I remember when this first came out, my friend Heather got an ARC and she was telling me about how creepy this was, and how it was like a thriller but also a fantasy-- maybe. Maybe? MAYBE? I had to check it out. And now that I've read it, I can definitely see the "maybe" element to the fantasy. This kind of reads like an R-rated version of John Connolly's THE BOOK OF LOST THINGS, where it's a mystery wrapped in alternating layers of fantasy and reality, to the point where you're no longer sure what is real and what isn't.
Cassandra Tipp was a famous romance novelist who made tons of money off her Harlequin-esque publications. But before that, she was a girl in a house, with two siblings, and two parents... and a faerie friend named the Pepper-Man. As Cassandra grows older, Pepper-Man and the surrounding faeries insert themselves into her life, in unpleasant and increasingly disturbing ways. ACOTAR, this is not. These are the faeries of ancient myth: the ones who will steal your soul and eat your heart, and grant you a wish that feels more like a curse.
The story is narrated in second person, by Cassandra, to her two heirs: her niece and nephew, Penelope and Janus. In order to inherit, they have to read her story and find the secret code that she's buried in the pages. Then and only then can they claim the money. But Cassandra's story is horrific, and the only thing scarier than faeries is the idea that maybe they don't exist at all. I haven't read many stories in the second person-- just Caroline Kepnes's YOU and Laura Fraser's ITALIAN AFFAIR. It's a narrative style that can come off as twee, but I actually really liked it here. I also liked the unreliable narrator: another device that can be twee in the wrong hands, but was done masterfully here.

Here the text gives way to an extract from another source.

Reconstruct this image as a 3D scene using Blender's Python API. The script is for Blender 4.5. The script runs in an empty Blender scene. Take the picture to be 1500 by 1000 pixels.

I'm not really sure how to rate this. It wasn't quite as disturbing as I'd braced myself for it to be and much of the violence is couched in ornate fairytale style language that mitigates the overall effect. I'm not usually a fan of stories that are open-ended but I think it kind of works here, even if it did leave me thinking, UM, ANSWERS, PLEASE. But as frustrating as it could be at times, I found myself morbidly fascinated by this story and reading between the lines, looking for answers, just like Janus and Penelope. I read it in just a few hours and couldn't stop thinking about it until I'd finished, so I feel like if a story grips you like that and holds you in its thrall, then it kind of just HAS to be a five.